Sometimes, cancelling isn’t so easy

A 2021 media survey found that only 41% of American news outlets allowed their subscribers to cancel online. The other 59% required jumping through hoops, often requiring subscribers to engage in some form of in-person contact. This typically entails a phone call or chat conversation where an aggressive salesperson does everything in their power to make sure you don't cancel. They lob discounts, shame tactics, or other “customer retention” psychological hacks to keep people locked in and paying.

A Redditor complains about this practice:

Decided to cancel my New York Times subscription today and to do so you have to open a chat with a representative. Had to wait in a queue for several minutes to get one, then had to explain why I wanted to cancel my subscription and repeat that I wanted to cancel my subscription. At the end of all this, my subscription wasn’t even canceled, my “request is pending,” so I have to follow up again. Seems uncool that a company can make it this difficult for you to stop giving them money every month.

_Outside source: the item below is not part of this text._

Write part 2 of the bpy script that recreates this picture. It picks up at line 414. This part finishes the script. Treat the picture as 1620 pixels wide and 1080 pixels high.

So, after going through all the work of contacting somebody and explaining the situation, news services are deliberately making the process of cancelling slow, inconvenient, and annoying.

Why “dark patterns” are awful for media services

To be fair, difficult cancellations are not a problem unique to news subscription services. Plenty of other services, such as gyms and ISPs, make it difficult, too. It's such an issue that governments are starting to get involved, such as the recent recommendation by the United States Federal Trade Commission to create mandatory “click to cancel” regulations and the European Union’s provisional Digital Services Act.

Until governing bodies get more proactive about solving this problem, it's down to the consumers to navigate these infuriating cancellation systems. In the meantime, corporations, including news organisations, are making millions of dollars per year, banking (literally) on you getting so annoyed that you just give up trying to cancel. 

And please don't be mistaken – none of this is accidental. The inability to cancel subscriptions actually has a term: dark patterns or “deceptive design patterns”.

dark pattern (also known as a "deceptive design pattern") is "a user interface that has been carefully crafted to trick users into doing things, such as buying overpriced insurance with their purchase or signing up for recurring bills".[1][2][3] User experience designer Harry Brignull coined the neologism on 28 July 2010 with the registration of darkpatterns.org, a "pattern library with the specific goal of naming and shaming deceptive user interfaces

Wikipedia - Dark Patterns

 

And in the case of media services that means intentionally confusing user account settings, and, impossible-to-cancel subscription services.

Needless to say, consumers absolutely hate being tricked out of their money by sketchy business practices. It’s become such a loathed phenomenon that websites have even begun tracking atrocious examples of this specific type of user manipulation.

While you might expect dark patterns from dodgy mobile apps or other seedy services, it feels like a bit of a slap in the face when the world’s most prominent newspapers play these stupid cancellation games.

Dark patterns erode trust in the industry, and it has to stop

Throughout much of its history, journalism has been a respected institution. At a time when trust in journalism is at an all-time low, the last thing media outlets should be doing is trapping people in their subscriptions.

Media corporations using dark patterns are tacky. They’re manipulative. And while we can hope that some legislation will make this a thing of the past, it’s worth remembering the outlets that never stooped to this behavior even when it was all the rage – and those that did.